◆ To do
Leave the pictures out and write out exactly the lines from the top of the entries through the line containing "-.93, GZ + .05]))".

◆ Dataset
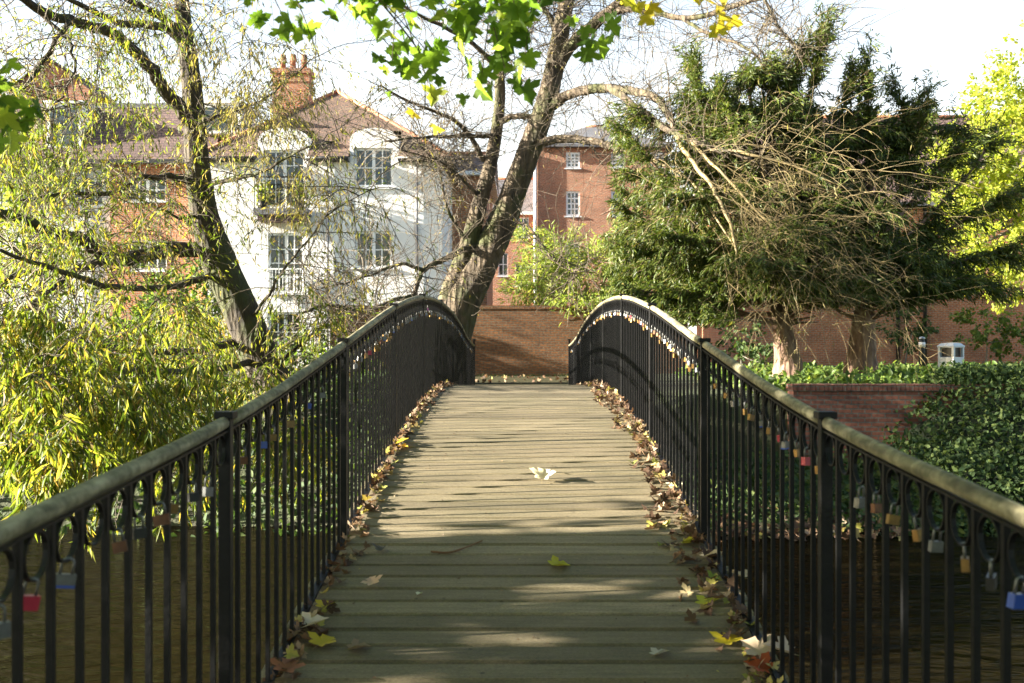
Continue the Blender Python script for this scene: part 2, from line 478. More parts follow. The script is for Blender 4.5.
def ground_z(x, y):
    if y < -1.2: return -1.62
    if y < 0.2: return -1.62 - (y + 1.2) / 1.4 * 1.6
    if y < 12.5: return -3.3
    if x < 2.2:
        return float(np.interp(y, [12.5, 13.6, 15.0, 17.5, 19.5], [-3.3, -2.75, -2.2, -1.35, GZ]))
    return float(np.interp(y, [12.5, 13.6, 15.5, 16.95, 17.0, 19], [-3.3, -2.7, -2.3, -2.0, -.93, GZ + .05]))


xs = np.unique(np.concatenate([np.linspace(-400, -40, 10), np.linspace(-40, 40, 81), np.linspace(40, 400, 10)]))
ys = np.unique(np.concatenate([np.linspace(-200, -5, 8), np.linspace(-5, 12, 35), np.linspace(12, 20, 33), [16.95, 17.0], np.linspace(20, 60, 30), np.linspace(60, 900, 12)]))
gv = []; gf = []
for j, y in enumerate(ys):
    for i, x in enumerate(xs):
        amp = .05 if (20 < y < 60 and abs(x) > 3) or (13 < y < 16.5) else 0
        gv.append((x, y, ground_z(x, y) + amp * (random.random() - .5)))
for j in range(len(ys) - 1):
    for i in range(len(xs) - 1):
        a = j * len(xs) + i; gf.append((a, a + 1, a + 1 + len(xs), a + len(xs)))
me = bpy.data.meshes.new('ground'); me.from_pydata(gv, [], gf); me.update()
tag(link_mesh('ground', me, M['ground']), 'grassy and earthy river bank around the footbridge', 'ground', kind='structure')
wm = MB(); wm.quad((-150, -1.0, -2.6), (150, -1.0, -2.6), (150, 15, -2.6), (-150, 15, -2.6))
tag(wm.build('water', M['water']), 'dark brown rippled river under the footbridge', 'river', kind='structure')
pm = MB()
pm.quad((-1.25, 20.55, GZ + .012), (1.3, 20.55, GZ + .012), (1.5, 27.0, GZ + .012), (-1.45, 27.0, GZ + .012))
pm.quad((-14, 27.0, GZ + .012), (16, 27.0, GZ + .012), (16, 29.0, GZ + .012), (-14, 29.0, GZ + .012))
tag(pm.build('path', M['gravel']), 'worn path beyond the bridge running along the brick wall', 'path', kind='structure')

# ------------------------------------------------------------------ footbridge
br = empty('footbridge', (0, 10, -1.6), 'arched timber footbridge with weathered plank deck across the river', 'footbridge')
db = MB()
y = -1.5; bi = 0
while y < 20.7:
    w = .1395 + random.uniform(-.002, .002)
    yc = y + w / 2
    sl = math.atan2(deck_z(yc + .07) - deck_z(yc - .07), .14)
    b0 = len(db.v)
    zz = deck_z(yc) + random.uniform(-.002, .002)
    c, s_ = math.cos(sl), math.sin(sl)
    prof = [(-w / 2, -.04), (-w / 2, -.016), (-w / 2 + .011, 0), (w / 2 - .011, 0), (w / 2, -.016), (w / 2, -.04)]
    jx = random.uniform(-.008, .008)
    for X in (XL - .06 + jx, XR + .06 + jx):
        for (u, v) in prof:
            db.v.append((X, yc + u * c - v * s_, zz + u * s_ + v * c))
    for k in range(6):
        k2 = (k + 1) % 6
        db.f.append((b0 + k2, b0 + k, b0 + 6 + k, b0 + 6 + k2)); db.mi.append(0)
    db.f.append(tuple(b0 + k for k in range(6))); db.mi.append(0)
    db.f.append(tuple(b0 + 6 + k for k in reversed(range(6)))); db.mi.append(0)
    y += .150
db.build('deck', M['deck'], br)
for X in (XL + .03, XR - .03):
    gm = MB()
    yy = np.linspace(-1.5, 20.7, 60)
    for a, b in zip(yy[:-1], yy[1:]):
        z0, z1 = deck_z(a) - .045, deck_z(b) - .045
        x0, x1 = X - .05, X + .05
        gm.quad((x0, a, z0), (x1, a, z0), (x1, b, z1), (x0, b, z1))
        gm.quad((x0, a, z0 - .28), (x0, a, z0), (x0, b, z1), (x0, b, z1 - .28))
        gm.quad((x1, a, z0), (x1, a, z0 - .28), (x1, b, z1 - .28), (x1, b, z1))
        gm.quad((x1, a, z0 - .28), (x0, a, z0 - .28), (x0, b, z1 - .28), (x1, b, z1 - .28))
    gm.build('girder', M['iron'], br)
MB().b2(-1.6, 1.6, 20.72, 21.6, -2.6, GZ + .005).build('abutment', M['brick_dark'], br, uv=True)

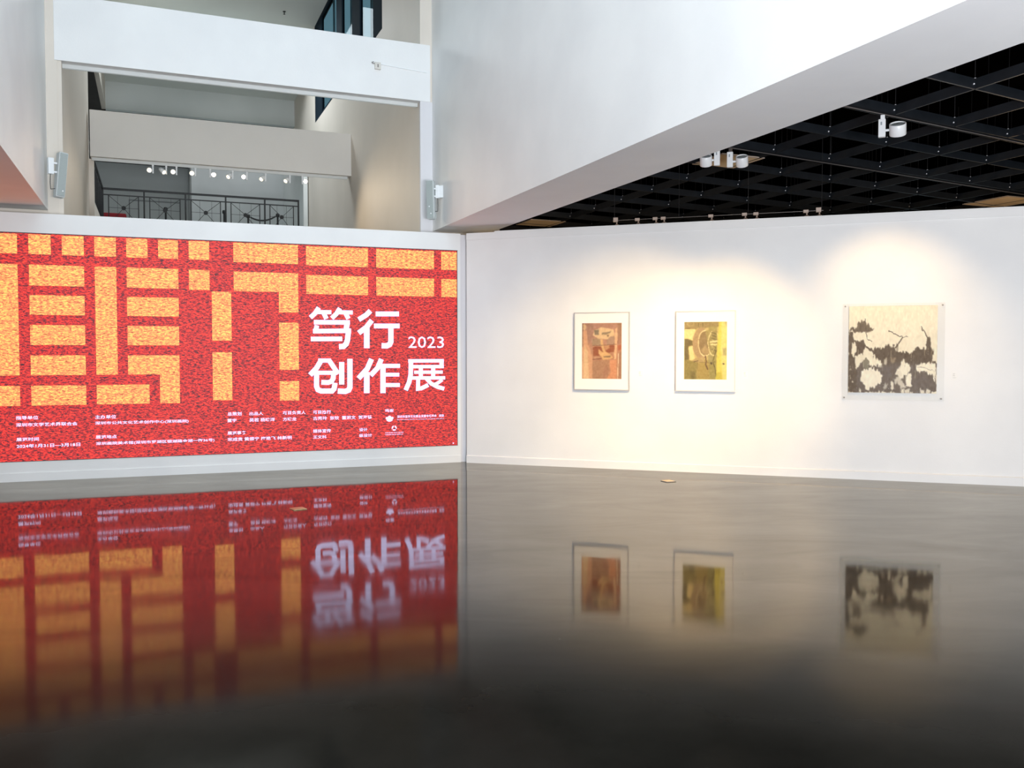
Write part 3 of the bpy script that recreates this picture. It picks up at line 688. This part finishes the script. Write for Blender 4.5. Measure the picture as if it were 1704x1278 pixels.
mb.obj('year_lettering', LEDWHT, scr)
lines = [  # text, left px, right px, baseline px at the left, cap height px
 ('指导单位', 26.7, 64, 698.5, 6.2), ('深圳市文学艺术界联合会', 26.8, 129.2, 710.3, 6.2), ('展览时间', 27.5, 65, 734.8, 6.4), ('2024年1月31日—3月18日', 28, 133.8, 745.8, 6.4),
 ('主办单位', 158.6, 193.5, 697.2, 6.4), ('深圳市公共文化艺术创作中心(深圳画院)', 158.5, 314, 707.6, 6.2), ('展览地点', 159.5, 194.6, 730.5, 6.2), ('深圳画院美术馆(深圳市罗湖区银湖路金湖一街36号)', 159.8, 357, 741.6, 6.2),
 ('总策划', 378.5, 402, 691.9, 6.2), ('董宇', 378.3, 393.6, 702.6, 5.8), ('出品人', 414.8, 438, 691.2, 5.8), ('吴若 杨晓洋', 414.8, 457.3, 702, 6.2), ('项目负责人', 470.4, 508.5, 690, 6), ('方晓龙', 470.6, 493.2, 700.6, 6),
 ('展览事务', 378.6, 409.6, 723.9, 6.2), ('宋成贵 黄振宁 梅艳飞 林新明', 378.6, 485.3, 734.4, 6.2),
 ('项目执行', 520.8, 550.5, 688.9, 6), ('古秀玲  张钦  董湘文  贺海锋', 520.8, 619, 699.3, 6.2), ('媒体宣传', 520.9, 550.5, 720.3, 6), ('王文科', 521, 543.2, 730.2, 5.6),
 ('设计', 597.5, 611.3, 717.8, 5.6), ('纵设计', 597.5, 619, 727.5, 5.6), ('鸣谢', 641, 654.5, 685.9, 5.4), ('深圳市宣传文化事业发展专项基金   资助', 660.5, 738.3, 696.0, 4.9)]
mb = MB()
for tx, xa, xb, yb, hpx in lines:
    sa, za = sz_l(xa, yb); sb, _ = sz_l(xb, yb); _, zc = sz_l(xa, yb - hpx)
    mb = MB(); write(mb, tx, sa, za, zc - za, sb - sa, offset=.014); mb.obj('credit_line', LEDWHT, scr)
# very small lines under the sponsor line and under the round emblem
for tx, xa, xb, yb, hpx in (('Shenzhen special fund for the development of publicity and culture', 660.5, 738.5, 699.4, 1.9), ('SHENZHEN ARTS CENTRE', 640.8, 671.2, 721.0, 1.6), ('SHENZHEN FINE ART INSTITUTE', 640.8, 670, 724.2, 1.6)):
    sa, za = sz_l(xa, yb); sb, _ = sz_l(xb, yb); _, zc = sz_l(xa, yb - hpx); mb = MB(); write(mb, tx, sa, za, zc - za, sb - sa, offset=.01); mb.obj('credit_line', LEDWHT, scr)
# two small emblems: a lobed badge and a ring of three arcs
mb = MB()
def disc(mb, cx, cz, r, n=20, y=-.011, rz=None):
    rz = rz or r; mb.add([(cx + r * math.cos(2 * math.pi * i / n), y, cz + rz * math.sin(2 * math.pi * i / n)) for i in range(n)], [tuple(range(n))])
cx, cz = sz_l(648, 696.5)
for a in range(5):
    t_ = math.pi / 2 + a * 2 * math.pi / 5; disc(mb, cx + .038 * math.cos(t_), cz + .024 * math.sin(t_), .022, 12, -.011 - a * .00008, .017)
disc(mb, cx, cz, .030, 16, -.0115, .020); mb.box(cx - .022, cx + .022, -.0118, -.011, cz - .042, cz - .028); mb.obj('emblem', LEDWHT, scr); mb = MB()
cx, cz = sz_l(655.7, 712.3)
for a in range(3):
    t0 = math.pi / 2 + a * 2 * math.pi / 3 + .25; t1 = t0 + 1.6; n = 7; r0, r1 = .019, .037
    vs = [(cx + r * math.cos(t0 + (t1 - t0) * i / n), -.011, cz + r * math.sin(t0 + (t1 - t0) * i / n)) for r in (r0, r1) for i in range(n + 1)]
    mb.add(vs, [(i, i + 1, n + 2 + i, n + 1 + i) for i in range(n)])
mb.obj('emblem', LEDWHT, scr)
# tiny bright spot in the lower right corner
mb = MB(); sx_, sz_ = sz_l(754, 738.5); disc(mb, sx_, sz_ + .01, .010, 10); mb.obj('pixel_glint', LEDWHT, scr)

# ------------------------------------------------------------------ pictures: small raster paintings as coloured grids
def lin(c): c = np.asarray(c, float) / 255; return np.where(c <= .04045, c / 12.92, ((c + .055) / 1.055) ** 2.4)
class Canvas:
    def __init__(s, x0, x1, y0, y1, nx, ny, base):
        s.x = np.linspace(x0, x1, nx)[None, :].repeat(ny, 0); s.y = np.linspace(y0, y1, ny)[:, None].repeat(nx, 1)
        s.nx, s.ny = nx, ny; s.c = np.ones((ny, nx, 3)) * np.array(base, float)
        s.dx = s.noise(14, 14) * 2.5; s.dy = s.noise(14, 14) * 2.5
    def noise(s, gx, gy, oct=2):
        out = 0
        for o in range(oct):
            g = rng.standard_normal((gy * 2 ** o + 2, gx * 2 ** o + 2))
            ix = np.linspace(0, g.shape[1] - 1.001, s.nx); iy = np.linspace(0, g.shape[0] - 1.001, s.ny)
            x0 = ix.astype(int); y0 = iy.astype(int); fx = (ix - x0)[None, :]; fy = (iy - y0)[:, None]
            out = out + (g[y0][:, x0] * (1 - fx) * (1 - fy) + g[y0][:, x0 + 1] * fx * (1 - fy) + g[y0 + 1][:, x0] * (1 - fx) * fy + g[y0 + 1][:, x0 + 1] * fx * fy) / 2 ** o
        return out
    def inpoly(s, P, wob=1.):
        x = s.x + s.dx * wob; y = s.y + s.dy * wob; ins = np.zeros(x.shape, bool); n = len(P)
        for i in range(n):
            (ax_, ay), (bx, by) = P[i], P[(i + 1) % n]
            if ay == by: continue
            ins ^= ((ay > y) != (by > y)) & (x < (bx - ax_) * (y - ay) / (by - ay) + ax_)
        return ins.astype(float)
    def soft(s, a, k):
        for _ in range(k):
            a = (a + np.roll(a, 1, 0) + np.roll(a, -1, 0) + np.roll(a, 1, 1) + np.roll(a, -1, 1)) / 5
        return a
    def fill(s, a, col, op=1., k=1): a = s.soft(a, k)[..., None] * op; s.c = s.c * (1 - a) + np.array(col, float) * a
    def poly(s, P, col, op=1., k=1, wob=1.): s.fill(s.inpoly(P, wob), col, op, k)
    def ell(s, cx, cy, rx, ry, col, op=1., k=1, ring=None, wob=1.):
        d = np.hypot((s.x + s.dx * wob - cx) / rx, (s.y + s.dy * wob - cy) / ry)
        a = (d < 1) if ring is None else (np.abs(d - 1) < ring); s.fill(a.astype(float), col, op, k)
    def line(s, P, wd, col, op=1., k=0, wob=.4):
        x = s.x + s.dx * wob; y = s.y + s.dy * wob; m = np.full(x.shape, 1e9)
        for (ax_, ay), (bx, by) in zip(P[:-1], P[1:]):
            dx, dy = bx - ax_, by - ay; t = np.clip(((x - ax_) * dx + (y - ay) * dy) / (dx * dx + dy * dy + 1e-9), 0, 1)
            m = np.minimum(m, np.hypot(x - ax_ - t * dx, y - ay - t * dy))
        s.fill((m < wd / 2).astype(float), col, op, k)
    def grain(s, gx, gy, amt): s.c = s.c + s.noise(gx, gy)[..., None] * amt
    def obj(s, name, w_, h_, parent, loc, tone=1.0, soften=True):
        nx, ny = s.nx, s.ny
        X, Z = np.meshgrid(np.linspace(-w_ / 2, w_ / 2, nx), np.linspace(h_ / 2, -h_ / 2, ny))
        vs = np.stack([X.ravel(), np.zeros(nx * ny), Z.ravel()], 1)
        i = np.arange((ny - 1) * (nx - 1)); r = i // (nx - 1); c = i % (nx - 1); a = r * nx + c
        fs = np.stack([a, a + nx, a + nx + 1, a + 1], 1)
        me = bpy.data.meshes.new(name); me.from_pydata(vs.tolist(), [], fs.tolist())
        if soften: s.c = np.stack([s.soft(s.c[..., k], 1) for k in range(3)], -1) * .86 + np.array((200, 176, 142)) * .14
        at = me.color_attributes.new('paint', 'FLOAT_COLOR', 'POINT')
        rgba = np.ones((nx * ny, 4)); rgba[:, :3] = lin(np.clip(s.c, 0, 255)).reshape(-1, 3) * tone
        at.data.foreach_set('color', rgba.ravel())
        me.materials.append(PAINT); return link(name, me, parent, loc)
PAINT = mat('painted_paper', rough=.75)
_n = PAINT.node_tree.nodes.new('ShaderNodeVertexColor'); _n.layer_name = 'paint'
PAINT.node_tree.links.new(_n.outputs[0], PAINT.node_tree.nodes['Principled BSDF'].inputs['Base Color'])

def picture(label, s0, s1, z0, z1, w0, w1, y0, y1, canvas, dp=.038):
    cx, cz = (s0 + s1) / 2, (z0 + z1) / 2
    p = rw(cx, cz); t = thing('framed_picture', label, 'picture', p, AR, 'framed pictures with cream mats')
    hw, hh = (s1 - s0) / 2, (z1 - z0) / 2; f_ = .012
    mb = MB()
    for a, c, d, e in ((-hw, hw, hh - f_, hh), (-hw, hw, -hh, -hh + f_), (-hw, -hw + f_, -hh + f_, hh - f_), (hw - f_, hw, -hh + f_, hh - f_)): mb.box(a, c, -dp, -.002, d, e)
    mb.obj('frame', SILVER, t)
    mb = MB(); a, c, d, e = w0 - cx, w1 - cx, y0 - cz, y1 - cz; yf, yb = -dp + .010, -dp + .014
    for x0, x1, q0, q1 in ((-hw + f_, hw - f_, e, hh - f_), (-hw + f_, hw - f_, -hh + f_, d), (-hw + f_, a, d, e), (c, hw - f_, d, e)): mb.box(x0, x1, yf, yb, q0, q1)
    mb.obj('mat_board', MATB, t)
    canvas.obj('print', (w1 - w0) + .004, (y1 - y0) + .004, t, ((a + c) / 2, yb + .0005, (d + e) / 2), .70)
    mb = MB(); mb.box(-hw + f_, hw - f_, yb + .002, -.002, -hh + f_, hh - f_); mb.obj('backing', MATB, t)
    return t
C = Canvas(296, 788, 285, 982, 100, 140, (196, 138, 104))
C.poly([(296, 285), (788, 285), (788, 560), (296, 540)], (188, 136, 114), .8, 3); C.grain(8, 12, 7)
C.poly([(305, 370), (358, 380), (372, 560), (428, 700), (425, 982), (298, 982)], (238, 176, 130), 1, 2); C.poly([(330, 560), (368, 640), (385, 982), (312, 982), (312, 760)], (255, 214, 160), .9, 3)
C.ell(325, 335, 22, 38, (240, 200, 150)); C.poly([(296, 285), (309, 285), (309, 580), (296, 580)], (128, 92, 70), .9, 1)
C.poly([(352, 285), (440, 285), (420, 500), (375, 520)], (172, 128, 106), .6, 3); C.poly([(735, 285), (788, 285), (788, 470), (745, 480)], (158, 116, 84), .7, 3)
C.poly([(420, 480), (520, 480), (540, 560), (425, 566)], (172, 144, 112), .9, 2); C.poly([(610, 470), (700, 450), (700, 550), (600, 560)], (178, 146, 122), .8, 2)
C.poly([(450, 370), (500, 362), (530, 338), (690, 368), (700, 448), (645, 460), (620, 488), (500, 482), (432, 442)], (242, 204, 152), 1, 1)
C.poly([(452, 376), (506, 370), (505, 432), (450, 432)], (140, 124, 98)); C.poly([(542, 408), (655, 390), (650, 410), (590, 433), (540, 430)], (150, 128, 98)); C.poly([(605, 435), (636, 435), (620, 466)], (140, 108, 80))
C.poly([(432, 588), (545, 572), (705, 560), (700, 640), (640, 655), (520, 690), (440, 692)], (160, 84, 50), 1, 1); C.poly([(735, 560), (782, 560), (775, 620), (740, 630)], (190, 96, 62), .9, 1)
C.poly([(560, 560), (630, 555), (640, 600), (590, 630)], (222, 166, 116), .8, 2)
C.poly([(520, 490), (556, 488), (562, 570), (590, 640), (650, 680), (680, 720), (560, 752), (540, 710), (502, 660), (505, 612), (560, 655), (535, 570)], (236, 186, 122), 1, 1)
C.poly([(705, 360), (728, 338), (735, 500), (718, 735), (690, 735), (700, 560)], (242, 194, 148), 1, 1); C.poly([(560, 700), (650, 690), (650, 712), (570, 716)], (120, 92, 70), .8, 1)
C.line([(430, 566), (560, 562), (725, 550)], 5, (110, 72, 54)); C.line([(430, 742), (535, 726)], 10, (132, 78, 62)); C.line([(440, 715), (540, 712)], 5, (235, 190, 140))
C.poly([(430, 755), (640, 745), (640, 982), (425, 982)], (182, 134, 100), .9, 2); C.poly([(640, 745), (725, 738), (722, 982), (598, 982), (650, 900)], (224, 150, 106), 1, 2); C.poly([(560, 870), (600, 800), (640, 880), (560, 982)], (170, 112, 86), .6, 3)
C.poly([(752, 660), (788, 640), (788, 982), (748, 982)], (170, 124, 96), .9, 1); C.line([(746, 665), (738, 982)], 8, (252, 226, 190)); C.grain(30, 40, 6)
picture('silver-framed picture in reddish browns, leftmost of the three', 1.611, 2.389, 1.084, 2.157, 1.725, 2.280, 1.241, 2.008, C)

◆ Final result
Continue the Blender Python script for this scene: part 2, from line 478. More parts follow. The script is for Blender 4.5.
def ground_z(x, y):
    if y < -1.2: return -1.62
    if y < 0.2: return -1.62 - (y + 1.2) / 1.4 * 1.6
    if y < 12.5: return -3.3
    if x < 2.2:
        return float(np.interp(y, [12.5, 13.6, 15.0, 17.5, 19.5], [-3.3, -2.75, -2.2, -1.35, GZ]))
    return float(np.interp(y, [12.5, 13.6, 15.5, 16.95, 17.0, 19], [-3.3, -2.7, -2.3, -2.0, -.93, GZ + .05]))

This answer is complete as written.